INTRO TEXT
James Madden will be ousted from the state Board of Education in June, but it’s not because he asks too many questions. Madden’s term will end when he graduates from Randolph High School and gives up the chairmanship of the State Student Advisory Council, a job that includes a seat–and a full vote–on the 10-person policy-making body headed by chairman James Peyser.
His tenure may be short, but Madden has made his mark, voicing reservations about the MCAS testing process and challenging board member Abigail Thernstrom’s view that the curriculum of US history classes should stop at 1980.

member James Madden: holding his own with
the grown-ups on the history curriculum
and MCAS appeals.
“I think I surprised some people,” Madden says of his role in board discussions. “They might see me at a concert and think I’m a hooligan.”
Actually, few high-schoolers seem less like a hooligan than Madden. In addition to his student-government posts (his Randolph classmates elected him to the statewide student council, and the members of that body elevated him to chairman, and therefore to the state board), he serves on the statewide Student Alliance Against Racism and is a member of Amnesty International. He also plays bass in what he describes as a “politically oriented” rock band called Three Spoon and holds down a part-time job at the café in the Barnes & Noble bookstore in Braintree.
On the board, he does have his causes. “MCAS was one of the main reasons that I ran,” Madden says, arguing that statewide test requirements don’t make sense when public education is still “horribly segregated” by race and resources. “The state cannot in good conscience hold students responsible for the [funding] decisions of their school systems.” As a candidate for the advisory council chairmanship, he promised that “I’d do my best to see that the graduation requirement was delayed or abolished.”
Neither scenario seems likely to occur, but Madden takes some comfort in helping to formulate an MCAS appeals process. In January, the Board of Education established a review mechanism for students who feel their 10th-grade MCAS tests were “mis-scored” or that the test “does not accurately reflect the student’s knowledge or skill” in specific subject areas.
Madden has also been vocal about his views on how history should be taught in public schools. At his first board meeting, last June, he called for a social-studies curriculum that focuses on “teaching our students how to be citizens” and stresses modern applications of the Bill of Rights rather than “who was there for the signing.” Implicitly taking another swipe at MCAS, he also said that students’ grasp of history should be evaluated on “thought and essays” rather than “a multiple-choice test.”
More recently, Madden argued that the state’s curriculum framework in American history should extend to current events, such as the 2000 presidential election. “I think it’s very important for us to keep in mind [that] for even the oldest high-school students the Reagan administration is history,” he said, according to minutes of the board meeting. “Desert Storm is a distant memory.”
Board member Abigail Thernstrom, a senior fellow at the conservative Manhattan Institute, pointedly disagreed with Madden. “I would hate to hear a high-school discussion of Bush versus Gore,” said the Lexington resident, who co-authored the book America in Black and White: One Nation Indivisible with her husband, Harvard historian Stephan Thernstrom. “I just would not do such contemporary events. I don’t believe they can be done well. I couldn’t do them well, and that’s my purpose in life.”

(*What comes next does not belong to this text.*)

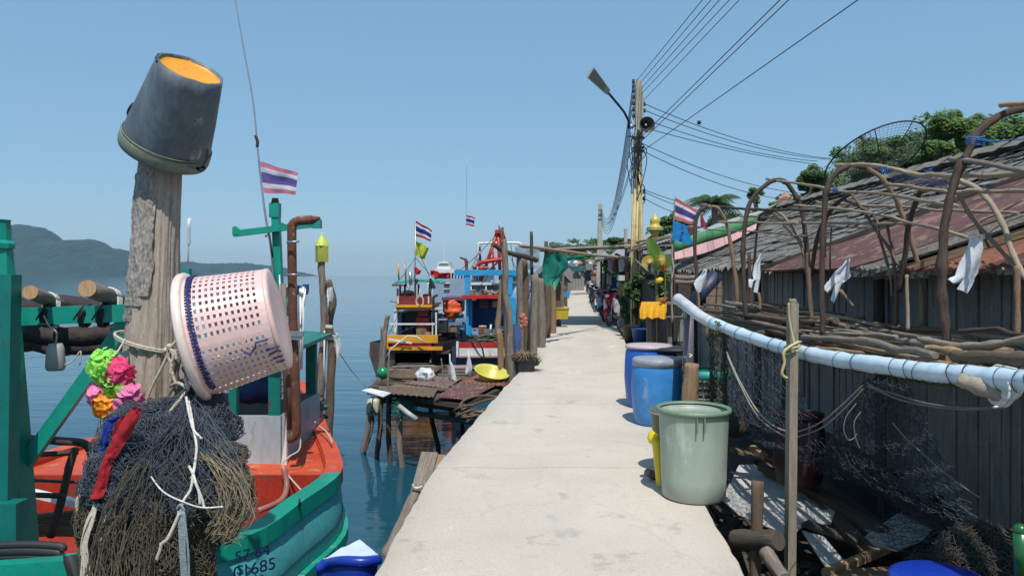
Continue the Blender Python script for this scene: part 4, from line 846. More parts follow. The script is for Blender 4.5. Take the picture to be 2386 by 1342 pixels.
mb = MB(); mb.tube([P(930, 946, 11.4), P(950, 962, 11.3), P(972, 978, 11.25)], .04, 10); solo('grey_tube', mb, plain('pale_grey_plastic', (.42, .43, .42), rough=.5), 'pale grey tube poking down from the green net scrap under the stage', 'tube')
mb = MB(); mb.tube([P(866, 908, 12.1), P(880, 912, 12.1)], .02)
t = thing('glass_float', 'round green glass float beside the left post at the back of the stage', 'float', P(891, 884, 12.9))
mb = MB(); mb.ball(P(892, 868, 12.9), .105, 20, 14); build('float_ball', mb, plain('emerald_plastic', (.005, .28, .10), (.004, .2, .07), .18, bump=0), t)
mb = MB()
for a in range(3):
    mb.tube([P(892, 868, 12.9)+Matrix.Rotation(a*1.05, 3, 'Z') @ Vector((math.cos(x)*.108, 0, math.sin(x)*.108)) for x in [q_*2*math.pi/16 for q_ in range(17)]], .004, 4, cap=False)
build('float_cord', mb, M_BLACK, t)
def bag_blob(c, r, seed):
    mb = MB(); rows = []; c = Vector(c)
    for i in range(23):
        ph = math.pi*(i/22)*.99+.01; row = []
        for j in range(30):
            th = 2*math.pi*j/30; d = Vector((math.sin(ph)*math.cos(th), math.sin(ph)*math.sin(th), -math.cos(ph))); k = 1+.32*fb(d+Vector((seed, 0, 0)), 1.6, 2)+.22*abs(fb(d+Vector((seed, 3, 0)), 4.5, 2)); row.append(c+Vector((d.x*r[0]*k, d.y*r[1]*k, d.z*r[2]*k)))
        rows.append(row)
    mb.grid(rows, closed=True); return mb
mb = bag_blob(P(990, 874, 13), (.15, .12, .12), 3); mb.strip([(P(984, 858, 12.9), P(994, 858, 12.9)), (P(980, 868, 12.85), P(998, 868, 12.85))], .02, 4, 1, .05); solo('plastic_bag', mb, M_WPLAST, 'crumpled white plastic bag full of rubbish on the timber stage', 'plastic bag')
for lb, pts, Y in (('white cloth strip hanging pointed left of the two on the stage', [(1046, 838, 1049, 838), (1047, 855, 1058, 855), (1050, 872, 1062, 872), (1054, 884, 1064, 887)], 12.9), ('white cloth strip hanging beside the yellow basin, right of the two on the stage', [(1090, 832, 1095, 832), (1087, 848, 1099, 848), (1085, 860, 1100, 862), (1084, 869, 1092, 869)], 13.5)):
    mb = MB(); mb.strip([(P(a, b2, Y), P(c_, d, Y)) for a, b2, c_, d in pts], .03, 6, rnd(0, 9), .03); mb.tube([P(pts[0][0]+2, pts[0][1]-14, Y+.04), P(pts[0][0]+3, pts[0][1]+52, Y+.04)], .012, 5); solo('cloth_strip', mb, M_WPLAST, lb, 'cloth')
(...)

Madden responded that “recent American history affects the daily lives of students much more than anything else in history” and that it should be included in the curriculum even if it “cannot be taught in a cold academic sense.”
The exchange, which continued over two meetings, caused board chairman Peyser to declare, “It may be possible to come up with a grand compromise that satisfies everyone, but it doesn’t look that way right now.” The board will vote on the revised curriculum in May, but the current draft (posted on the Department of Education’s Web site) is closer to Madden’s point of view, including a section on “Contemporary America (1980 to 2001).”
“The board has been great in terms of listening to me even when we disagree,” says Madden. The board operates mostly by consensus, and Madden remembers only two times where he’s been on the losing end of a vote. He voted against the education department’s annual budget because it didn’t provide enough money for METCO and other programs aimed at reducing racial segregation, and he voted against the licensing of a for-profit charter school. (In both cases, he was one of two dissenting votes.)
His time on the board has led Madden to consider public policy as a college major, but he’s not sure where he’ll be going to school yet. In the meantime, he seems to be enjoying his double role as student and policy-maker. At one public meeting, when the board turned to a discussion of how to deal with students who don’t show up at school on MCAS testing day, he interjected, “Let me say how amused I am by the absence thing, since I should be in my AP English class right now.”